• _DESCRIPTION OF THE TASK_
All of the material below is to be returned exactly.

╭─ PROVIDED MATERIAL

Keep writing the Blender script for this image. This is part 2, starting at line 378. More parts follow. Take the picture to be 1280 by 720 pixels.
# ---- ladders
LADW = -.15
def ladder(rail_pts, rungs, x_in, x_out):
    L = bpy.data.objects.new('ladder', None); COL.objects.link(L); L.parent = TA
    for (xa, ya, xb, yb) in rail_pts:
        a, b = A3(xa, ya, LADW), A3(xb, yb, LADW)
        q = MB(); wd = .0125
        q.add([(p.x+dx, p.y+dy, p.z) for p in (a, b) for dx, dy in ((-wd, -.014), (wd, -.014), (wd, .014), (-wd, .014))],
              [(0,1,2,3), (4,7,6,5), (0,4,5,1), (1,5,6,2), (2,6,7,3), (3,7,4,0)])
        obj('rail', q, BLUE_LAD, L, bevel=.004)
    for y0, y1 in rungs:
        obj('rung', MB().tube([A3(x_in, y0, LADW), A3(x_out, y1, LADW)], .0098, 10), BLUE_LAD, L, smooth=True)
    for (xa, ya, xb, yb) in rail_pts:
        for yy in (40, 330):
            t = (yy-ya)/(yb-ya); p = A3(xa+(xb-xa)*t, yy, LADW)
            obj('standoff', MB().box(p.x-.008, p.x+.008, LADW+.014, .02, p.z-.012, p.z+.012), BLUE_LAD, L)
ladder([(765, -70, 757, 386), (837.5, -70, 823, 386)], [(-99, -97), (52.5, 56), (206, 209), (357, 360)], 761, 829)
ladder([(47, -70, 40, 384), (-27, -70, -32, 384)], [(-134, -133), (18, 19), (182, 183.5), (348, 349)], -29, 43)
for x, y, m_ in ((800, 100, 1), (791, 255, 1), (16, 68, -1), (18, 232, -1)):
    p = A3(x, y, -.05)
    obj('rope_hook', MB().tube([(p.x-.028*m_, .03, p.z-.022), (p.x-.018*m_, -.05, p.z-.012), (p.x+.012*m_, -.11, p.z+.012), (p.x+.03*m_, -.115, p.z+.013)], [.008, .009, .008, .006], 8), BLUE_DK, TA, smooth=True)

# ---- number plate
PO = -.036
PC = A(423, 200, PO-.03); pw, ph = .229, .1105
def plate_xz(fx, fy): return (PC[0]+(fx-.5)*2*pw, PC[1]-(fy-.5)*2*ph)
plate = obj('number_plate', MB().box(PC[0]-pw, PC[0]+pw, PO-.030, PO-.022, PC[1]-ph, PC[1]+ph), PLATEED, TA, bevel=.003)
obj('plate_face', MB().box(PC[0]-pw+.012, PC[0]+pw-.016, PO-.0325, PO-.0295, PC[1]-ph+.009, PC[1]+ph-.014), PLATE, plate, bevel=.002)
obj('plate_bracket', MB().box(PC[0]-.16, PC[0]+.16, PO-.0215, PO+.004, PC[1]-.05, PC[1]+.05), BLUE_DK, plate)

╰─

• _ANSWER FOR THIS EXERCISE_
Keep writing the Blender script for this image. This is part 2, starting at line 378. More parts follow. Take the picture to be 1280 by 720 pixels.
# ---- ladders
LADW = -.15
def ladder(rail_pts, rungs, x_in, x_out):
    L = bpy.data.objects.new('ladder', None); COL.objects.link(L); L.parent = TA
    for (xa, ya, xb, yb) in rail_pts:
        a, b = A3(xa, ya, LADW), A3(xb, yb, LADW)
        q = MB(); wd = .0125
        q.add([(p.x+dx, p.y+dy, p.z) for p in (a, b) for dx, dy in ((-wd, -.014), (wd, -.014), (wd, .014), (-wd, .014))],
              [(0,1,2,3), (4,7,6,5), (0,4,5,1), (1,5,6,2), (2,6,7,3), (3,7,4,0)])
        obj('rail', q, BLUE_LAD, L, bevel=.004)
    for y0, y1 in rungs:
        obj('rung', MB().tube([A3(x_in, y0, LADW), A3(x_out, y1, LADW)], .0098, 10), BLUE_LAD, L, smooth=True)
    for (xa, ya, xb, yb) in rail_pts:
        for yy in (40, 330):
            t = (yy-ya)/(yb-ya); p = A3(xa+(xb-xa)*t, yy, LADW)
            obj('standoff', MB().box(p.x-.008, p.x+.008, LADW+.014, .02, p.z-.012, p.z+.012), BLUE_LAD, L)
ladder([(765, -70, 757, 386), (837.5, -70, 823, 386)], [(-99, -97), (52.5, 56), (206, 209), (357, 360)], 761, 829)
ladder([(47, -70, 40, 384), (-27, -70, -32, 384)], [(-134, -133), (18, 19), (182, 183.5), (348, 349)], -29, 43)
for x, y, m_ in ((800, 100, 1), (791, 255, 1), (16, 68, -1), (18, 232, -1)):
    p = A3(x, y, -.05)
    obj('rope_hook', MB().tube([(p.x-.028*m_, .03, p.z-.022), (p.x-.018*m_, -.05, p.z-.012), (p.x+.012*m_, -.11, p.z+.012), (p.x+.03*m_, -.115, p.z+.013)], [.008, .009, .008, .006], 8), BLUE_DK, TA, smooth=True)

# ---- number plate
PO = -.036
PC = A(423, 200, PO-.03); pw, ph = .229, .1105
def plate_xz(fx, fy): return (PC[0]+(fx-.5)*2*pw, PC[1]-(fy-.5)*2*ph)
plate = obj('number_plate', MB().box(PC[0]-pw, PC[0]+pw, PO-.030, PO-.022, PC[1]-ph, PC[1]+ph), PLATEED, TA, bevel=.003)
obj('plate_face', MB().box(PC[0]-pw+.012, PC[0]+pw-.016, PO-.0325, PO-.0295, PC[1]-ph+.009, PC[1]+ph-.014), PLATE, plate, bevel=.002)
obj('plate_bracket', MB().box(PC[0]-.16, PC[0]+.16, PO-.0215, PO+.004, PC[1]-.05, PC[1]+.05), BLUE_DK, plate)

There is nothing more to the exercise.